Vision and optimism drive indie filmmaker Marlene Rhein ’92.     By Brenna Fitzgerald

A career in filmmaking can be rocky. The key is to turn the bumps into benefits and the ruts into revelations.

That’s exactly how cinema and photography alumna Marlene Rhein has negotiated writing and directing films, from her early days at Ithaca College to the screening of her first feature film, The Big Shot-Caller, in New York City in May 2009.

“It’s this crazy up-and-down thing,” says Marlene with a tone of affection and jest for a medium and an industry that excites as much as it incites.

After graduation, Marlene left Ithaca College with every young filmmaker’s ambition to make it in Hollywood. Drawn to characters who find inner strength during times of adversity, she wants her stories to “alleviate people of their sense of loneliness and isolation” and “inspire and uplift.” She does this by creating realistically flawed characters whom viewers can identify with. However, after accumulating a “huge” credit card debt shooting films, she discovered how difficult it is to get studios to back a less mainstream, less action-packed project.

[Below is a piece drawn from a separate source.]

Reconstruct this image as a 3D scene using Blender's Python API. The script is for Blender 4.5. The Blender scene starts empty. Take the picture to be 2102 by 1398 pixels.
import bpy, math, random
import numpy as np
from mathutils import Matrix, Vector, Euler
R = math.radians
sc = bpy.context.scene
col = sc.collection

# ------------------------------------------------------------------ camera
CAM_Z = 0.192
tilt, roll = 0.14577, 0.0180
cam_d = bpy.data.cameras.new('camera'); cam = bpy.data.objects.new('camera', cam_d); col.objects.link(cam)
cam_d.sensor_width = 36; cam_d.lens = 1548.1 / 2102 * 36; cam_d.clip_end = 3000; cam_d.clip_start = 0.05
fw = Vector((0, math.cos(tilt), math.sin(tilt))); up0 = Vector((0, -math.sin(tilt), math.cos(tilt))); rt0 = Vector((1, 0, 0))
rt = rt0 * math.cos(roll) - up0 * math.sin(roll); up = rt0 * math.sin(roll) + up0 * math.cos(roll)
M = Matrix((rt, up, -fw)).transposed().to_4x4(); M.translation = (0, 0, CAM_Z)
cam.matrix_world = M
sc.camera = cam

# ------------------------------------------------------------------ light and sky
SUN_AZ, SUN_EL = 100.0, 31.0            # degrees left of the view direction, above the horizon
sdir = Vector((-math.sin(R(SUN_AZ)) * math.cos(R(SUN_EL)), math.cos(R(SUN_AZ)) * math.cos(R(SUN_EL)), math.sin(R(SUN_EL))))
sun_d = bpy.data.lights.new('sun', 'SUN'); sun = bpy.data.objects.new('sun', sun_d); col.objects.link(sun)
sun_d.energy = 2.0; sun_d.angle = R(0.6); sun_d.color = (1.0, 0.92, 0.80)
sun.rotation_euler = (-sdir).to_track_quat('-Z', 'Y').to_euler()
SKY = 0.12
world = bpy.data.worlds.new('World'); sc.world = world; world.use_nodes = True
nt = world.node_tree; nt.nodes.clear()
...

“Everyone is so risk-averse,” she explains. “To get a movie made without some kind of high-concept, low-intelligence, star-driven thing is so hard. The independent route is the only way to really get your stuff out there the way you want to tell it.”

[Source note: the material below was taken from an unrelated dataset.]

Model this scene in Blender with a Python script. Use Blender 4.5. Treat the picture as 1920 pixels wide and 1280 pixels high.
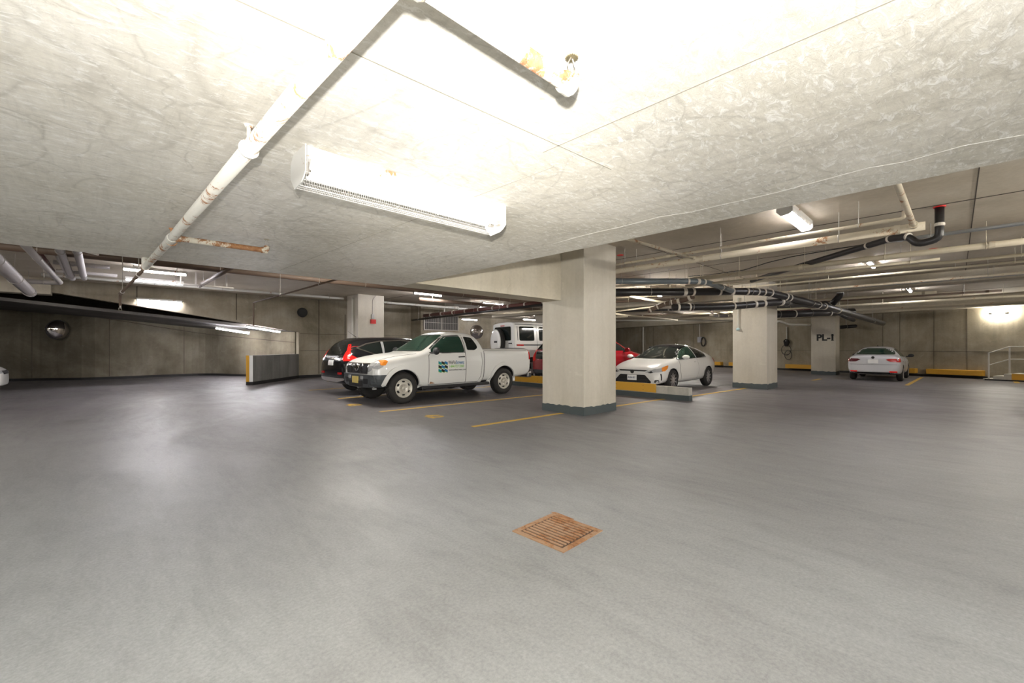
import bpy, bmesh, math, random
from mathutils import Vector, Matrix
from mathutils.bvhtree import BVHTree
from mathutils.geometry import delaunay_2d_cdt
random.seed(7)
for o in list(bpy.data.objects):
    bpy.data.objects.remove(o, do_unlink=True)
SC = bpy.context.scene
COL = SC.collection
PI = math.pi

# ------------------------------------------------------------------ camera
H_CAM = 1.35
YAW = math.atan2(.7207, .6935)
cam_d = bpy.data.cameras.new('camera')
cam = bpy.data.objects.new('camera', cam_d)
COL.objects.link(cam)
cam.location = (0, 0, H_CAM)
cam.rotation_euler = (PI/2, 0, YAW - PI/2)
cam_d.sensor_width = 36.0
cam_d.lens = 800.0/1920.0*36.0
cam_d.shift_y = (651-640)/1920.0
cam_d.clip_start = .05
SC.camera = cam
# ------------------------------------------------------------------ exposure
SC.view_settings.view_transform = 'Standard'
SC.view_settings.look = 'None'
SC.view_settings.gamma = 1
SC.view_settings.use_curve_mapping = False
SC.view_settings.exposure = 1.25
# ------------------------------------------------------------------ world (windowless basement: only a trace of light)
w = bpy.data.worlds.new('world'); SC.world = w; w.use_nodes = True
w.node_tree.nodes['Background'].inputs[0].default_value = (.5, .5, .55, 1)
w.node_tree.nodes['Background'].inputs[1].default_value = .02
# ------------------------------------------------------------------ the photographer's flash, just above the lens
FWD = Vector((math.cos(YAW), math.sin(YAW), 0))
def spot(name, loc, d, power, size, blend, rad, col=(1, 1, 1)):
    l = bpy.data.lights.new(name, 'SPOT')
    l.energy = power; l.spot_size = size; l.spot_blend = blend; l.shadow_soft_size = rad; l.color = col
    o = bpy.data.objects.new(name, l); COL.objects.link(o)
    o.location = loc
    o.rotation_euler = Vector(d).to_track_quat('-Z', 'Y').to_euler()
    return o
FL = (-.12, -.12, 1.50)
spot('flash_bare_head', FL, FWD*.75 + Vector((0, 0, 1)), 265, math.radians(165), 1.0, .035, (1, .985, .96))
spot('flash_beam', FL, FWD + Vector((0, 0, .0)), 420, math.radians(58), 1.0, .035, (1, .97, .90))
TUBE = 1.1        # emission strength of fluorescent tubes
CEIL = 3.52
SOF = 2.32

# ------------------------------------------------------------------ helpers
def link(o, parent=None):
    COL.objects.link(o)
    if parent is not None:
        o.parent = parent
    return o
def props(o, label=None, cat=None, group=None, kind=None):
    if label: o['label'] = label
    if cat: o['category'] = cat
    if group: o['group'] = group
    if kind: o['kind'] = kind
    return o
def empty(name, loc=(0, 0, 0), rz=0, **k):
    o = bpy.data.objects.new(name, None)
    o.empty_display_size = .1
    o.location = loc; o.rotation_euler = (0, 0, rz)
    link(o); props(o, **k)
    return o
def obj(name, bm, mat=None, parent=None, smooth=False, **k):
    me = bpy.data.meshes.new(name)
    bm.normal_update()
    bm.to_mesh(me); bm.free()
    if mat is not None:
        for m in (mat if isinstance(mat, (list, tuple)) else [mat]):
            me.materials.append(m)
    if smooth:
        for p in me.polygons: p.use_smooth = True
    o = bpy.data.objects.new(name, me)
    link(o, parent); props(o, **k)
    return o
def BM(): return bmesh.new()
def box(bm, x0, x1, y0, y1, z0, z1, bev=0, mi=0):
    vs = [bm.verts.new(p) for p in ((x0,y0,z0),(x1,y0,z0),(x1,y1,z0),(x0,y1,z0),(x0,y0,z1),(x1,y0,z1),(x1,y1,z1),(x0,y1,z1))]
    fs = [bm.faces.new([vs[i] for i in f]) for f in ((3,2,1,0),(4,5,6,7),(0,1,5,4),(1,2,6,5),(2,3,7,6),(3,0,4,7))]
    for f in fs: f.material_index = mi
    if bev > 0:
        es = list({e for f in fs for e in f.edges})
        bmesh.ops.bevel(bm, geom=es, offset=bev, segments=2, affect='EDGES', profile=.5)
    return vs
def prism(bm, pts, axis, a0, a1, mi=0):
    """extrude 2d polygon; axis 'y': pts=(x,z); 'x': pts=(y,z); 'z': pts=(x,y)"""
    def P(p, a):
        return {'y': (p[0], a, p[1]), 'x': (a, p[0], p[1]), 'z': (p[0], p[1], a)}[axis]
    A = [bm.verts.new(P(p, a0)) for p in pts]; B = [bm.verts.new(P(p, a1)) for p in pts]
    n = len(pts)
    fs = [bm.faces.new(A), bm.faces.new(list(reversed(B)))]
    for i in range(n):
        fs.append(bm.faces.new((A[i], B[i], B[(i+1) % n], A[(i+1) % n])))
    for f in fs: f.material_index = mi
    bmesh.ops.recalc_face_normals(bm, faces=fs)
    return A + B
def rounded(pts, r, n=4):
    """round corners of 3d polyline"""
    pts = [Vector(p) for p in pts]; out = [pts[0]]
    for i in range(1, len(pts)-1):
        a, b, c = pts[i-1], pts[i], pts[i+1]
        d1 = (a-b); d2 = (c-b)
        rr = min(r, d1.length*.45, d2.length*.45)
        p1 = b + d1.normalized()*rr; p2 = b + d2.normalized()*rr
        for k in range(n+1):
            t = k/n
            out.append(p1*(1-t)**2 + b*2*t*(1-t) + p2*t*t)
    out.append(pts[-1])
    return out
def tube(bm, pts, r, seg=10, cap=True, mi=0):
    pts = [Vector(p) for p in pts]
    n = len(pts); rings = []
    up = None
    for i in range(n):
        if i == 0: d = pts[1]-pts[0]
        elif i == n-1: d = pts[-1]-pts[-2]
        else: d = (pts[i+1]-pts[i]).normalized() + (pts[i]-pts[i-1]).normalized()
        d.normalize()
        if up is None:
            up = Vector((0, 0, 1)) if abs(d.z) < .9 else Vector((1, 0, 0))
        s = d.cross(up)
        if s.length < 1e-4: s = d.cross(Vector((0, 1, 0)))
        s.normalize(); up = s.cross(d).normalized()
        rr = r[i] if isinstance(r, (list, tuple)) else r
        rings.append([bm.verts.new(pts[i] + s*math.cos(2*PI*k/seg)*rr + up*math.sin(2*PI*k/seg)*rr) for k in range(seg)])
    fs = []
    for i in range(n-1):
        for k in range(seg):
            fs.append(bm.faces.new((rings[i][k], rings[i][(k+1) % seg], rings[i+1][(k+1) % seg], rings[i+1][k])))
    if cap:
        fs.append(bm.faces.new(list(reversed(rings[0])))); fs.append(bm.faces.new(rings[-1]))
    for f in fs: f.material_index = mi
    bmesh.ops.recalc_face_normals(bm, faces=fs)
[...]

Leaving the big-budget movie scene to try her hand as an independent filmmaker in New York City, Marlene started writing scripts by day and waitressing by night.

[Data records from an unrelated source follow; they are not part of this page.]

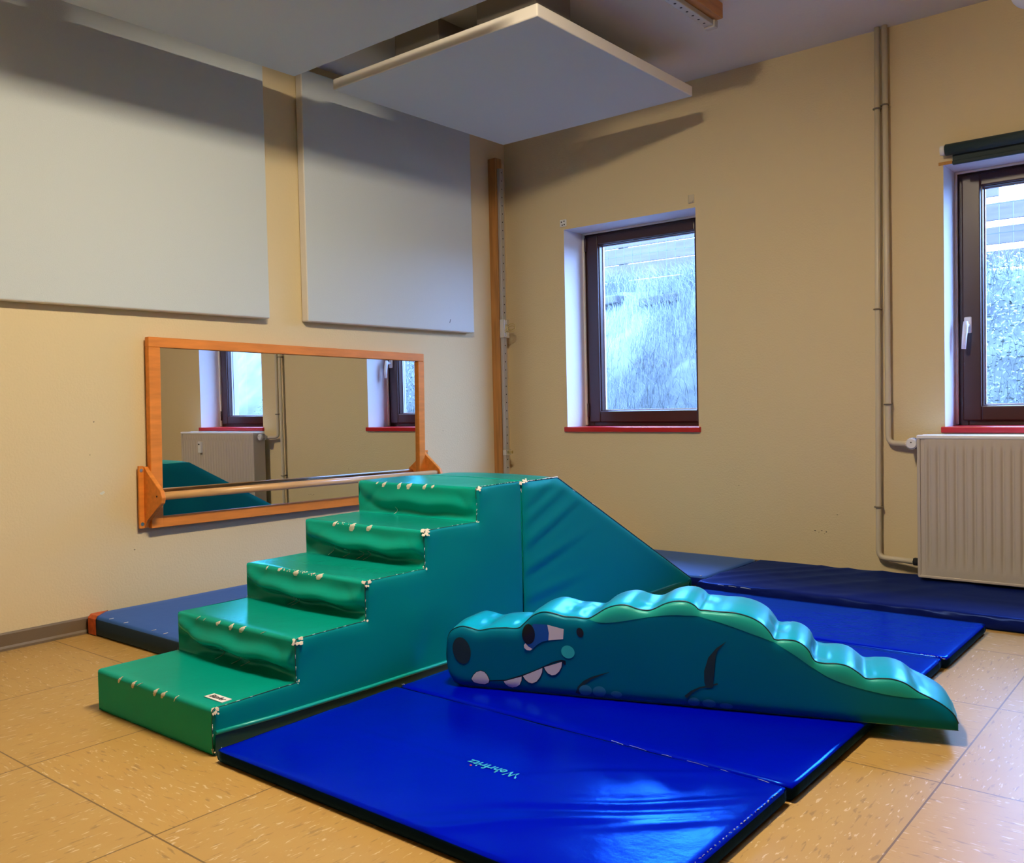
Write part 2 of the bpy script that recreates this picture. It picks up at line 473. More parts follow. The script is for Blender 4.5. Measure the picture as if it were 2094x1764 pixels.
def window(name, wx, handle_left):
    a, b = wx; z0, z1 = WZ
    e = bpy.data.objects.new(name, None); COL.objects.link(e); e.location = (a, 0.2, z0); e['kind'] = 'structure'
    bm = bmesh.new(); ring(bm, a + 0.002, b - 0.002, z0 + 0.004, z1 - 0.002, 0.05, 0.05, 0.045, 0.035, 0.205, 0.275)
    frombm('window_frame', bm, 'winframe', e)
    bm = bmesh.new()
    ring(bm, a + 0.030, b - 0.030, z0 + 0.028, z1 - 0.022, 0.078, 0.078, 0.066, 0.055, 0.186, 0.262, 0.006)
    # a shallow step in the sash towards the glass
    ring(bm, a + 0.104, b - 0.104, z0 + 0.090, z1 - 0.073, 0.010, 0.010, 0.008, 0.008, 0.200, 0.255, 0.002)
    frombm('sash', bm, 'winframe', e)
    bm = bmesh.new(); ring(bm, a + 0.112, b - 0.112, z0 + 0.097, z1 - 0.080, 0.007, 0.007, 0.006, 0.006, 0.232, 0.246, 0.001)
    frombm('spacer_bar', bm, 'gasket', e)
    box('pane', a + 0.11, b - 0.11, 0.236, 0.240, z0 + 0.095, z1 - 0.078, 'glass', e)
    s = box('sill', a - 0.014, b + 0.014, -0.018, 0.212, z0 - 0.022, z0 + 0.006, 'sill', e, 0.004)
    # handle: rosette plate on the stile, neck and lever
    hx = a + 0.055 if handle_left else b - 0.055
    d = 1 if handle_left else -1
    h = bpy.data.objects.new('handle', None)
    bm = bmesh.new()
    bbox(bm, hx - 0.016, hx + 0.016, 0.176, 0.188, 1.140, 1.215, 0.005)
    tube_bm(bm, [(hx, 0.178, 1.175), (hx, 0.138, 1.175)], 0.010, 12)
    tube_bm(bm, [(hx, 0.142, 1.190), (hx, 0.136, 1.17), (hx - d * 0.004, 0.132, 1.12), (hx - d * 0.008, 0.134, 1.068)], [0.0105, 0.012, 0.011, 0.0095], 12)
    frombm('handle', bm, 'white_pl', e)
    # hinges on the other stile
    kx = b - 0.028 if handle_left else a + 0.028
    for hz in (z0 + 0.10, z1 - 0.07):
        bm = bmesh.new(); tube_bm(bm, [(kx, 0.180, hz - 0.04), (kx, 0.180, hz + 0.04)], 0.007, 10)
        frombm('hinge', bm, 'winframe', e)
    return e
window('window_1', W1, False)
window('window_2', W2, True)

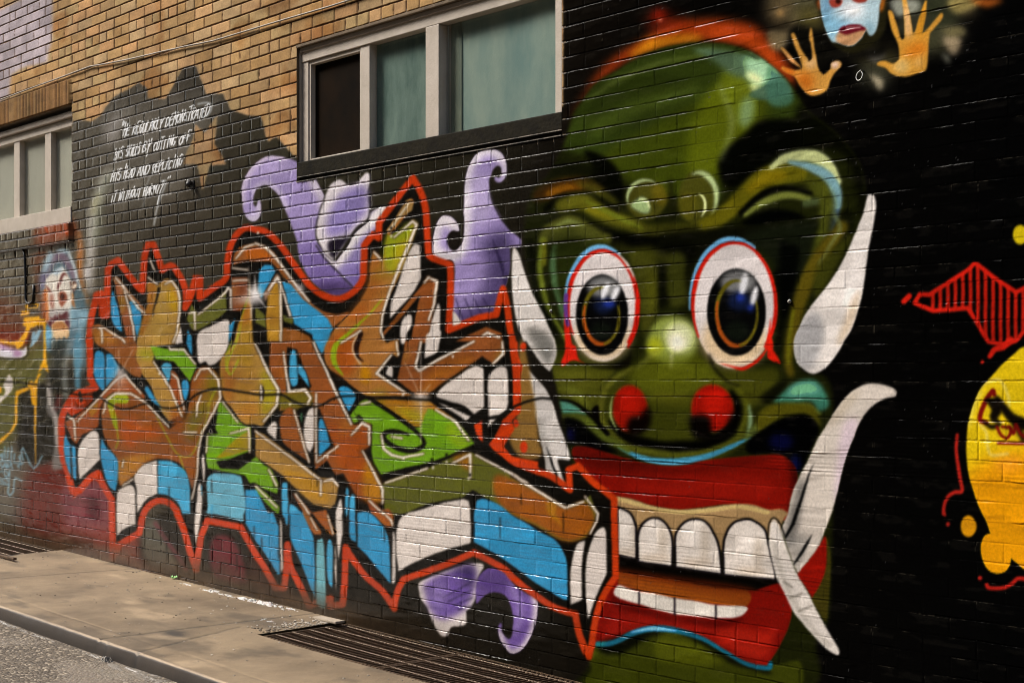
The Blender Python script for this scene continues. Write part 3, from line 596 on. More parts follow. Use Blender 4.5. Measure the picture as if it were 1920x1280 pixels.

“There is nothing more exhilarating and amazing than sitting in a cafe, which I do a lot, and writing in a notebook. I handwrite every-thing — I am super old-school,” she says. “You write something that makes your heart so full, and you think, wow, if I could just reach people with this story.”

That’s how she wrote her first feature-length screenplay — a character-driven story, loosely based on her brother, about a social misfit with low self-esteem whose passion for salsa dancing and determination to succeed at it rekindles his confidence and begins to transform his life. With some creative collaboration and relentless fund-raising, Marlene began shooting The Big Shot-Caller.

“When you’re on set and 30 people are there making the vision that you wrote in a corner of Starbucks happen, that is why I do it,” Marlene says. “The reason I go through hell is to get those moments.”

Another reason she does it: watching a packed audience stand in cheering ovation, as they did when her film premiered at the 2008 Sedona Film Festival. “I can’t tell you the high, the electricity you feel when 200 people are sitting in an audience really affected by your film,” she says. “It was so amazing.”

After opening in New York in May 2009, The Big Shot-Caller landed a mixed review by the New York Times and made it into the Netflix library, garnering a three-plus rating.

“If you’re a sensitive person going through this for the first time, and you don’t have thick skin, it will almost debilitate you,” Marlene says about dealing with criticism. “You doubt yourself so much. With every rejection letter or every distributor that doesn’t return your call you feel like, ‘Is it me? Is it my film?’

“The only answer I’ve come up with is to reconnect to your love of creativity, not what you think people are going to think about your work, not to impress critics, not to impress anyone. And, to remember it’s an inside job. Is this story successful in your heart? If it is, then it’s a success. That’s what gives me the motivation to write the next script.”